## EXERCISE REQUIREMENTS
Reproduce all of the material word for word.

▼▼▼

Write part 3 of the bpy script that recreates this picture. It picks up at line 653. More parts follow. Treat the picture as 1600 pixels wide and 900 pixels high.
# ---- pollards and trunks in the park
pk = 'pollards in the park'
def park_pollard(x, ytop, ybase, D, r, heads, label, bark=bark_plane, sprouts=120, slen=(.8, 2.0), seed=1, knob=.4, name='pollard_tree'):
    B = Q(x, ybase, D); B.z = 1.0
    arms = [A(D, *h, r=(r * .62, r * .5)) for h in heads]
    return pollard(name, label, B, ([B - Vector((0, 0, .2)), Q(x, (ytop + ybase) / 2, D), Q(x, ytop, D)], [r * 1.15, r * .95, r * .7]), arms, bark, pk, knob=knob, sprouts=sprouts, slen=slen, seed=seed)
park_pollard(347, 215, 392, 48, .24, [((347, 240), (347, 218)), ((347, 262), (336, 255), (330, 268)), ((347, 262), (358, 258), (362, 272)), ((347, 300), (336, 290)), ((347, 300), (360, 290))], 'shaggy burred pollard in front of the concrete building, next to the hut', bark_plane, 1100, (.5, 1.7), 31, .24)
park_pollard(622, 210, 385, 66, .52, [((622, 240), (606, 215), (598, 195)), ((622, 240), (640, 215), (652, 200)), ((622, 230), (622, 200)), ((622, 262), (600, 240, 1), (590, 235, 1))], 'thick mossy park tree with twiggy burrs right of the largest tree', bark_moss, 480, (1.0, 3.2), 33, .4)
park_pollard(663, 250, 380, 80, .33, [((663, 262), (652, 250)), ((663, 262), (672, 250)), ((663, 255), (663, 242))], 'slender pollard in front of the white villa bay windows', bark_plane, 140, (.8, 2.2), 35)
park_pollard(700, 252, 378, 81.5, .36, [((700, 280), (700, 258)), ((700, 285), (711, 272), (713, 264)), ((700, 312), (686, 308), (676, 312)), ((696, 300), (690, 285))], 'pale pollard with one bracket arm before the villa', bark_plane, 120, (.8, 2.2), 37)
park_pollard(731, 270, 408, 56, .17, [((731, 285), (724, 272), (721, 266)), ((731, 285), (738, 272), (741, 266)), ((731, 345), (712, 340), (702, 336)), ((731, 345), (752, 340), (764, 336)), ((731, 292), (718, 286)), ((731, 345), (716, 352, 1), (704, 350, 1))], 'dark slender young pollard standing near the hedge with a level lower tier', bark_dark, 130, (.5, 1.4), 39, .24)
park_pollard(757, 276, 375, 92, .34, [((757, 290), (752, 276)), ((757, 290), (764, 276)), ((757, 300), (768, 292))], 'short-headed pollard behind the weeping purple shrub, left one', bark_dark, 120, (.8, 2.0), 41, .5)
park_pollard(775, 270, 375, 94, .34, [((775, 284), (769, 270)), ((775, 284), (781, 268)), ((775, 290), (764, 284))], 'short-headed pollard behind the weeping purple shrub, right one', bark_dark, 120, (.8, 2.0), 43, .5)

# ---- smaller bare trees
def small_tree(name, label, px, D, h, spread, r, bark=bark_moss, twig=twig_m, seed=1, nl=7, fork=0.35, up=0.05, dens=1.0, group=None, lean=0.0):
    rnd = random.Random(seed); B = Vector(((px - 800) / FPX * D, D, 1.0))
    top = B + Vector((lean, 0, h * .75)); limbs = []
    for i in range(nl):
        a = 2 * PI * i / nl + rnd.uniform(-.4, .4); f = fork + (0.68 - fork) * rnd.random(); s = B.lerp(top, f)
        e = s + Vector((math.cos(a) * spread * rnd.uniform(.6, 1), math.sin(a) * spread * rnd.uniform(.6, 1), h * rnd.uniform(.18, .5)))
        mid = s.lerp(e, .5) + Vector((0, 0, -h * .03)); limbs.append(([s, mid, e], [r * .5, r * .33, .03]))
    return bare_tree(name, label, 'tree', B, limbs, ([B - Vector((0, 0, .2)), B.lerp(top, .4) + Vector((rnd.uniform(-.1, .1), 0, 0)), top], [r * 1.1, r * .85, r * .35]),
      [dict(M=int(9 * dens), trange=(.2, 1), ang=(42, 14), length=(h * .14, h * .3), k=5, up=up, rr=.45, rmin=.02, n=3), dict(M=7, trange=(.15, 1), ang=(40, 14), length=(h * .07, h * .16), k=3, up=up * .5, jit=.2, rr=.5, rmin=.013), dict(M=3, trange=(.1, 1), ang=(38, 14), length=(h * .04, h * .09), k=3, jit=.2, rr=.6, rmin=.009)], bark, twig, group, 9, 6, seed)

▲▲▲

## RESULT OF THE TASK
Write part 3 of the bpy script that recreates this picture. It picks up at line 653. More parts follow. Treat the picture as 1600 pixels wide and 900 pixels high.
# ---- pollards and trunks in the park
pk = 'pollards in the park'
def park_pollard(x, ytop, ybase, D, r, heads, label, bark=bark_plane, sprouts=120, slen=(.8, 2.0), seed=1, knob=.4, name='pollard_tree'):
    B = Q(x, ybase, D); B.z = 1.0
    arms = [A(D, *h, r=(r * .62, r * .5)) for h in heads]
    return pollard(name, label, B, ([B - Vector((0, 0, .2)), Q(x, (ytop + ybase) / 2, D), Q(x, ytop, D)], [r * 1.15, r * .95, r * .7]), arms, bark, pk, knob=knob, sprouts=sprouts, slen=slen, seed=seed)
park_pollard(347, 215, 392, 48, .24, [((347, 240), (347, 218)), ((347, 262), (336, 255), (330, 268)), ((347, 262), (358, 258), (362, 272)), ((347, 300), (336, 290)), ((347, 300), (360, 290))], 'shaggy burred pollard in front of the concrete building, next to the hut', bark_plane, 1100, (.5, 1.7), 31, .24)
park_pollard(622, 210, 385, 66, .52, [((622, 240), (606, 215), (598, 195)), ((622, 240), (640, 215), (652, 200)), ((622, 230), (622, 200)), ((622, 262), (600, 240, 1), (590, 235, 1))], 'thick mossy park tree with twiggy burrs right of the largest tree', bark_moss, 480, (1.0, 3.2), 33, .4)
park_pollard(663, 250, 380, 80, .33, [((663, 262), (652, 250)), ((663, 262), (672, 250)), ((663, 255), (663, 242))], 'slender pollard in front of the white villa bay windows', bark_plane, 140, (.8, 2.2), 35)
park_pollard(700, 252, 378, 81.5, .36, [((700, 280), (700, 258)), ((700, 285), (711, 272), (713, 264)), ((700, 312), (686, 308), (676, 312)), ((696, 300), (690, 285))], 'pale pollard with one bracket arm before the villa', bark_plane, 120, (.8, 2.2), 37)
park_pollard(731, 270, 408, 56, .17, [((731, 285), (724, 272), (721, 266)), ((731, 285), (738, 272), (741, 266)), ((731, 345), (712, 340), (702, 336)), ((731, 345), (752, 340), (764, 336)), ((731, 292), (718, 286)), ((731, 345), (716, 352, 1), (704, 350, 1))], 'dark slender young pollard standing near the hedge with a level lower tier', bark_dark, 130, (.5, 1.4), 39, .24)
park_pollard(757, 276, 375, 92, .34, [((757, 290), (752, 276)), ((757, 290), (764, 276)), ((757, 300), (768, 292))], 'short-headed pollard behind the weeping purple shrub, left one', bark_dark, 120, (.8, 2.0), 41, .5)
park_pollard(775, 270, 375, 94, .34, [((775, 284), (769, 270)), ((775, 284), (781, 268)), ((775, 290), (764, 284))], 'short-headed pollard behind the weeping purple shrub, right one', bark_dark, 120, (.8, 2.0), 43, .5)

# ---- smaller bare trees
def small_tree(name, label, px, D, h, spread, r, bark=bark_moss, twig=twig_m, seed=1, nl=7, fork=0.35, up=0.05, dens=1.0, group=None, lean=0.0):
    rnd = random.Random(seed); B = Vector(((px - 800) / FPX * D, D, 1.0))
    top = B + Vector((lean, 0, h * .75)); limbs = []
    for i in range(nl):
        a = 2 * PI * i / nl + rnd.uniform(-.4, .4); f = fork + (0.68 - fork) * rnd.random(); s = B.lerp(top, f)
        e = s + Vector((math.cos(a) * spread * rnd.uniform(.6, 1), math.sin(a) * spread * rnd.uniform(.6, 1), h * rnd.uniform(.18, .5)))
        mid = s.lerp(e, .5) + Vector((0, 0, -h * .03)); limbs.append(([s, mid, e], [r * .5, r * .33, .03]))
    return bare_tree(name, label, 'tree', B, limbs, ([B - Vector((0, 0, .2)), B.lerp(top, .4) + Vector((rnd.uniform(-.1, .1), 0, 0)), top], [r * 1.1, r * .85, r * .35]),
      [dict(M=int(9 * dens), trange=(.2, 1), ang=(42, 14), length=(h * .14, h * .3), k=5, up=up, rr=.45, rmin=.02, n=3), dict(M=7, trange=(.15, 1), ang=(40, 14), length=(h * .07, h * .16), k=3, up=up * .5, jit=.2, rr=.5, rmin=.013), dict(M=3, trange=(.1, 1), ang=(38, 14), length=(h * .04, h * .09), k=3, jit=.2, rr=.6, rmin=.009)], bark, twig, group, 9, 6, seed)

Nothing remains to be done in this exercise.